Florian Van Roy 'Ook jonge Anderlechtsupporters komen naar ons. Ze storen zich aan het gebrek aan ambiance en de vervlaamsing in het Astridpark.'
Florian Van Roy ‘Ook jonge Anderlechtsupporters komen naar ons. Ze storen zich aan het gebrek aan ambiance en de vervlaamsing in het Astridpark.’© koen bauters

Florian is al zijn hele leven Unionist. ‘Sinds ik in de poussette lag. We woonden toen aan de Union’s Taverne, tegenover het stadion. Bij een match kon je na de rust gratis binnen en reed mijn moeder met mij tot bij mijn vader, die stond te supporteren. En ook tijdens de week was het voor mijn vader très chouette om zo dichtbij te wonen. Il allait avec ses pôtes boire des pintjes dans la tribune. Als het eten klaar was, belde mijn moeder: ‘Over vijf minuten gaan we aan tafel.’ Dan dronk hij zijn glas leeg en was hij toch nog op tijd.’

Ook Florian merkt hoe zijn generatie almaar beter de weg vindt naar het stadion. ‘Zes jaar geleden stond er maar 500 man op de gradins. Toen ik in het Sint-Pieterscollege zei dat ik naar een match van Union ging, antwoordden mijn klasgenoten: ‘ C’est nul.’ Maar diezelfde gasten zie ik nu plots in ons stadion. Op de een of andere manier is het trendy geworden om naar Union te komen en daarmee uit te pakken op Facebook. De gradins staan nu soms bouchevol, ook met ketjes van 17 jaar.’ En dat zal weer zo zijn bij de terugmatch van de halve finale in de beker, tegen KV Mechelen. Fabrizio knikt: ‘ Ça sera volle bak.’

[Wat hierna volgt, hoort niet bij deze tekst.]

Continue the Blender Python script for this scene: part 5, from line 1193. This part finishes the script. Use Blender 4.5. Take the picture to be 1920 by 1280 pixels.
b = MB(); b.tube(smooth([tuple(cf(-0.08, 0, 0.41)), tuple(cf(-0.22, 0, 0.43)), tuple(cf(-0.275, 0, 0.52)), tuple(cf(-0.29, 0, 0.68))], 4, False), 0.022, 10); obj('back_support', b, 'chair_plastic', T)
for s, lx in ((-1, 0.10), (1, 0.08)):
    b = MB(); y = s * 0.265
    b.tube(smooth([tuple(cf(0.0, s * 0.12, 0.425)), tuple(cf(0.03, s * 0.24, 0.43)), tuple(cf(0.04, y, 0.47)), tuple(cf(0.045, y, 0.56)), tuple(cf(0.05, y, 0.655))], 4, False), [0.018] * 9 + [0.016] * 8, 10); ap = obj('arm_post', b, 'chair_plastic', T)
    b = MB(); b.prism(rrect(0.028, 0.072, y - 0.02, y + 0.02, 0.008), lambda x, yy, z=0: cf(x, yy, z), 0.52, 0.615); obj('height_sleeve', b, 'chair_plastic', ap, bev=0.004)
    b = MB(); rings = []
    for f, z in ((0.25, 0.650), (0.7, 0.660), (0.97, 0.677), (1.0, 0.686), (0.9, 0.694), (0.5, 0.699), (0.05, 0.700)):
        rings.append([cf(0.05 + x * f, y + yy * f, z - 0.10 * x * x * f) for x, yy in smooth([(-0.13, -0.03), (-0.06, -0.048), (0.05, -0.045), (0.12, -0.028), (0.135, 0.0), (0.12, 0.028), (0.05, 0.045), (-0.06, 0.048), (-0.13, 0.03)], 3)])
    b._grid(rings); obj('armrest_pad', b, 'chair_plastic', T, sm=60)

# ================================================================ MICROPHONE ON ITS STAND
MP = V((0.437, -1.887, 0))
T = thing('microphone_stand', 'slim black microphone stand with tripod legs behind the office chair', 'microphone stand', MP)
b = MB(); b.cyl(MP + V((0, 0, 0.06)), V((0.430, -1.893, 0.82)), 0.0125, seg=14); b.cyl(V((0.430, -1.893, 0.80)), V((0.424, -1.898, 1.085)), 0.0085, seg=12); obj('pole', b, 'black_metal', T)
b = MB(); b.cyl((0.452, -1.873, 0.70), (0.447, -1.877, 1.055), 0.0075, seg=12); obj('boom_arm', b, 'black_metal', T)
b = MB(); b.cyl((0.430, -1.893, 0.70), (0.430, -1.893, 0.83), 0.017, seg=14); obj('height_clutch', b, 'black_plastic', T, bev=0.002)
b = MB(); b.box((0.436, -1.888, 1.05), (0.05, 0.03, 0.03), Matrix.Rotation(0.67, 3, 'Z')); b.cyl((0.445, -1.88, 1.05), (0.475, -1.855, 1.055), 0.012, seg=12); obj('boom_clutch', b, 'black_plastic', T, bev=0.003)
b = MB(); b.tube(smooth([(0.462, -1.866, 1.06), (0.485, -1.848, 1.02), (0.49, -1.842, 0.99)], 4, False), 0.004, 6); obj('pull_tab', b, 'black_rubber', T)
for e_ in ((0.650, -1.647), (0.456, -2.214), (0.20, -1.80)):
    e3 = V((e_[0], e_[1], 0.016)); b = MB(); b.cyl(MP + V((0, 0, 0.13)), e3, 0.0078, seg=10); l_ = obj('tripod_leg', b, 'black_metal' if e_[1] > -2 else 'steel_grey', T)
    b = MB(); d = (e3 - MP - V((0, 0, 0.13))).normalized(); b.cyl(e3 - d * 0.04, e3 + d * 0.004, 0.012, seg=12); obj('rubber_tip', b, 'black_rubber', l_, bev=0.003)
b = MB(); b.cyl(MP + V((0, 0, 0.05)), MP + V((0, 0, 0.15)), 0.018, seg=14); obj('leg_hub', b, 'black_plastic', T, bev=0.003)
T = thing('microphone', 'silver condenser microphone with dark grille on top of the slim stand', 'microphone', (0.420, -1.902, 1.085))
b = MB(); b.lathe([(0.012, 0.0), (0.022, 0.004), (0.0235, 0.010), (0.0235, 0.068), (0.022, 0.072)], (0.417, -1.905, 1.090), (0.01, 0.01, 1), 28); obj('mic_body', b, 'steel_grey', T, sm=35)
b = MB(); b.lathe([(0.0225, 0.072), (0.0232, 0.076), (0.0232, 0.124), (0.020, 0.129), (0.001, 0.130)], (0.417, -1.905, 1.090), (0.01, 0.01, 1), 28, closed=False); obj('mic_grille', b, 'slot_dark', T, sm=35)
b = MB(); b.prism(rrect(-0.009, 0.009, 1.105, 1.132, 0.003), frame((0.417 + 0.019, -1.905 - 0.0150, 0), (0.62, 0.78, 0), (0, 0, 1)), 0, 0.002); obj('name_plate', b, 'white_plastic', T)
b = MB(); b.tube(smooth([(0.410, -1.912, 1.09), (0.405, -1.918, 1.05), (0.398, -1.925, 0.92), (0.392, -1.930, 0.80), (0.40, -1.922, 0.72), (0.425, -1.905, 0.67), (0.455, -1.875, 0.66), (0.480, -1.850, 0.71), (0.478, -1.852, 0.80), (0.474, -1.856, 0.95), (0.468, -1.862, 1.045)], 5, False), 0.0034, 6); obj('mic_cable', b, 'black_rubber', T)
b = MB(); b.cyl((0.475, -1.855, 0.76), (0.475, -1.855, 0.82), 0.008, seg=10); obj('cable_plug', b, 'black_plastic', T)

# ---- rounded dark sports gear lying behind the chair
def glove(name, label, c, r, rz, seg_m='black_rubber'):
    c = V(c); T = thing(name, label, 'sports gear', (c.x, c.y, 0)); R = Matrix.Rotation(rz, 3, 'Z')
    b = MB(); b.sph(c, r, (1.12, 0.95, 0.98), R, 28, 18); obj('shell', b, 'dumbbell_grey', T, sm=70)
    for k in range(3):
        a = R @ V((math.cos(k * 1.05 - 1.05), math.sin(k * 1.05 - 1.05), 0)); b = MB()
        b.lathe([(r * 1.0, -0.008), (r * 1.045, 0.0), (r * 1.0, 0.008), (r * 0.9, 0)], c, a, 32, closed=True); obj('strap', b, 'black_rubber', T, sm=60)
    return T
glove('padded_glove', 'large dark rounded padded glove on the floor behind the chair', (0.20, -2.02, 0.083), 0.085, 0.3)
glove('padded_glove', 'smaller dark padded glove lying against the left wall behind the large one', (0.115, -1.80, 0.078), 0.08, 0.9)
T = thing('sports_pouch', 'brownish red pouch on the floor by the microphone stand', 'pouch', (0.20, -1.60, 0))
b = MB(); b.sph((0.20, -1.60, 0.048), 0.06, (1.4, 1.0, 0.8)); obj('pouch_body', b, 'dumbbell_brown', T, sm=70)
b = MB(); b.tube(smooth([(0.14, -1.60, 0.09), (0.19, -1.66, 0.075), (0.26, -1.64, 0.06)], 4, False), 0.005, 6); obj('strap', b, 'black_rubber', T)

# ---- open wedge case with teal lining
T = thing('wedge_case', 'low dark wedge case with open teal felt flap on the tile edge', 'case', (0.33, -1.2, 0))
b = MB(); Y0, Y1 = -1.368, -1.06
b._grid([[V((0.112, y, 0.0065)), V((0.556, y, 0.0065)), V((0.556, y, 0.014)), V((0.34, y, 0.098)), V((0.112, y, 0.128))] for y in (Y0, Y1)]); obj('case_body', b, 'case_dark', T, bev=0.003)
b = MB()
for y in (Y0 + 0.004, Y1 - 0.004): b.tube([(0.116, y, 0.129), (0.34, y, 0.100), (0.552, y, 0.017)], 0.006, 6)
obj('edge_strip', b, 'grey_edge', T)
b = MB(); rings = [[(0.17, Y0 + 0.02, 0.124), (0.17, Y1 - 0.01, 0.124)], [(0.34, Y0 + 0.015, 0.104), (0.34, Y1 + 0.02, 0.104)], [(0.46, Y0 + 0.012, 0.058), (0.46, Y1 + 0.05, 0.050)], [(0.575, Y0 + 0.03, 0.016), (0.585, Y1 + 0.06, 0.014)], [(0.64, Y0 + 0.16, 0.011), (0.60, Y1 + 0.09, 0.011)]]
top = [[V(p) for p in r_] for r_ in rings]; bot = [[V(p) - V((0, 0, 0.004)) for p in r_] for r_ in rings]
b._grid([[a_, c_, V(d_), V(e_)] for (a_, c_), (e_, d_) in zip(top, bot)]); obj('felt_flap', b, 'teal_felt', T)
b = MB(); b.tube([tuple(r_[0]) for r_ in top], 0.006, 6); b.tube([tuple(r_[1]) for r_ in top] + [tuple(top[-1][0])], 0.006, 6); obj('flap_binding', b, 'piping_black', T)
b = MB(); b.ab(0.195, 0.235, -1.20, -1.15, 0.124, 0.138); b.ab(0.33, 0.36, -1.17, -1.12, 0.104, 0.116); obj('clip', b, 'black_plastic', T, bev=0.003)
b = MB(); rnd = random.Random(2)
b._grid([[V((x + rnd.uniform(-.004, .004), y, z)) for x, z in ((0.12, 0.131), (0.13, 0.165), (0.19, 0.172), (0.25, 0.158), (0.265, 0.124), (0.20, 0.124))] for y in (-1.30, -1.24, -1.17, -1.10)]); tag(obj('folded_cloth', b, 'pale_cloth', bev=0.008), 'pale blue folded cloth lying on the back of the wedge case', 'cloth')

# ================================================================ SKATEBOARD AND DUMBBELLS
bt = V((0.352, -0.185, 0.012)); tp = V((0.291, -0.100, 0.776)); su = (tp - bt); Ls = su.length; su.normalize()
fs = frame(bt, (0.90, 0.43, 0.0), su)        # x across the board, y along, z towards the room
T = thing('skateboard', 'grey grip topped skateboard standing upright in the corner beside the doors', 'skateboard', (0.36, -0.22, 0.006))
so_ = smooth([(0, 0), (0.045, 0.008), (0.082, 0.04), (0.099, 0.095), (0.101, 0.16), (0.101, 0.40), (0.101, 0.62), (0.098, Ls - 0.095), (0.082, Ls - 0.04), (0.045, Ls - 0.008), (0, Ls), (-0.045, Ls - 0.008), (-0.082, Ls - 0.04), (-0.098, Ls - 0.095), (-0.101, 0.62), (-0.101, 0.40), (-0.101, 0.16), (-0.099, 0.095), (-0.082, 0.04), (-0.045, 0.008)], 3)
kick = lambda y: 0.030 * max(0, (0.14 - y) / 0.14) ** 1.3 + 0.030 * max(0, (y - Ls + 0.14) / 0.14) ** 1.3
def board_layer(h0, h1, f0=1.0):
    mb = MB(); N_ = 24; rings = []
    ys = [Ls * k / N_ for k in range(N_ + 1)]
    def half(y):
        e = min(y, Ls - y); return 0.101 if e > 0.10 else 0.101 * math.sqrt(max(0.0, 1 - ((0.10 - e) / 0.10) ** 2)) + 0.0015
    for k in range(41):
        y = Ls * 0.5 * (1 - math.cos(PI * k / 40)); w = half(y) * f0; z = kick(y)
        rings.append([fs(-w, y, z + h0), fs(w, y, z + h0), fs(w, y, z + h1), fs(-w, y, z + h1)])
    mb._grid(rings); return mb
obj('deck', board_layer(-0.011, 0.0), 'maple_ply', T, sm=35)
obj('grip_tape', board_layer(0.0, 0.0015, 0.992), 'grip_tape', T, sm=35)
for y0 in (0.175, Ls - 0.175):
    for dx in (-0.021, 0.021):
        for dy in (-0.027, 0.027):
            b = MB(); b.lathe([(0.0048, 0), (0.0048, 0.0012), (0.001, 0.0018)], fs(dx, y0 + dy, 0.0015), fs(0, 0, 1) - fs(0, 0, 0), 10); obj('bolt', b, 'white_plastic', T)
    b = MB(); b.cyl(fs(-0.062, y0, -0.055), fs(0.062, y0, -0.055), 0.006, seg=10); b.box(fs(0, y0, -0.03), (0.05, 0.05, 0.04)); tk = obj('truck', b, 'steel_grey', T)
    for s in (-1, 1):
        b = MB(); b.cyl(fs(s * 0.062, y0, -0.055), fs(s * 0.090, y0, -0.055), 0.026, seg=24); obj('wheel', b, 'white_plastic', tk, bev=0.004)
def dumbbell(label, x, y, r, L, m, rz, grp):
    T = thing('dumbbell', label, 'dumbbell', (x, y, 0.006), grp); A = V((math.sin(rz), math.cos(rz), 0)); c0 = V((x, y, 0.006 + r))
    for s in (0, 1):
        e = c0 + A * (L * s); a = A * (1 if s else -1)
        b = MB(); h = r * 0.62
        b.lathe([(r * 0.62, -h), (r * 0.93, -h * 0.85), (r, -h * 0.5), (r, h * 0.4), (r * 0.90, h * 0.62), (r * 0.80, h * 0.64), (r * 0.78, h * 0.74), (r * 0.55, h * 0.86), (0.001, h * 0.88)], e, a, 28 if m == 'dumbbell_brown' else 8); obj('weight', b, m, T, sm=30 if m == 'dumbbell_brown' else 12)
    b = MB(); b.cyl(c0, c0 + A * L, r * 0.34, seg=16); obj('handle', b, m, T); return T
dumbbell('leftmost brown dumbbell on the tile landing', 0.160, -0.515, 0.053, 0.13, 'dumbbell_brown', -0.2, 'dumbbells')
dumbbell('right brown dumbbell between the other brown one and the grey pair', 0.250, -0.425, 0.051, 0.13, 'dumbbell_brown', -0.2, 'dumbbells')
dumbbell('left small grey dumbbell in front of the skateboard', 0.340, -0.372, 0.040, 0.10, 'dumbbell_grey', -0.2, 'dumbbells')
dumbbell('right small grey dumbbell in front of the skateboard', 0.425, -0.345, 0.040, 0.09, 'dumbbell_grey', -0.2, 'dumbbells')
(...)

Voor Florian blijft het wennen. De tijd waarin er 30.000 man paste in het stadion, heeft hij nooit gekend. ‘Bij die bekermatch tegen Genk was ons stadion uitverkocht: 6500 zingende mensen, zelfs dat had ik nog nooit meegemaakt. Op het eind van de match hadden we allemaal la petite larme à l’oeil. En het is waar: ook jonge Anderlechtsupporters komen naar ons. Die zeggen dat hun hart mauve blijft, maar ze storen zich aan het gebrek aan ambiance en de vervlaamsing in het Astridpark. Een Gentenaar beleeft een match van Anderlecht anders dan een Brusseleir. In het noorden van het land is men minder zwanzeur. Wij lachen graag, ook met onszelf. Hier kan dat. Je ziet bij ons veel supporters die niet zozeer voor het voetbal komen, maar wel voor de ambiance, om vrienden te zien, met hen iets drinken en samen een leuke tijd hebben. Als er in een match drie goals vallen, zie ik er soms geen enkele omdat ik te druk aan het zingen ben of sta te babbelen met een maat. Ik kom bij een wedstrijd twee uur op voorhand naar het stadion om met iedereen een praatje te slaan etboire un pintje. Union is familie voor mij. Ook tijdens de week kom ik zeker één keer per week iets drinken in het Club House. Ik woon nu in Ukkel, maar als ik ooit verhuis, zal het stadion voor mij een referentiepunt zijn. Ik zal nooit te ver wegtrekken, want dat stadion, c’est un peu chez moi.’

Lijfwacht in de war

Union is sinds afgelopen zomer in handen van Tony Bloom, een Engels professioneel pokerspeler, miljardair en eigenaar van de club Brighton & Hove Albion FC in de Premier League. ‘Ik heb de indruk dat hij respect heeft voor de waarden van Union’, zegt supporter Florian Van Roy (22). ‘Na een overwinning is hij een keer naar het Club House gekomen. Binnen de kortste keren hadden we een muts van Union Bhoys op zijn hoofd gezet en een geel-blauwe sjaal rond zijn nek gehangen. Zijn lijfwacht wist niet goed hoe hij met de situatie moest omgaan, maar meneer Bloom vond het prima. Zoiets hadden we nooit kunnen doen met Jürgen Baatzsch ( de vorige voorzitter, nvdr). Die kwam arrogant over en leek zich superieur te voelen.’ Supporter Fabrizio Basano (58): ‘Meneer Bloom zei al verscheidene keren dat hij het Dudenpark en onze ambiance magnifiek vindt. Je hoort hem geen plannen smeden om alles om te gooien. Het zijn maar woorden natuurlijk, maar ik heb toch een goed gevoel.’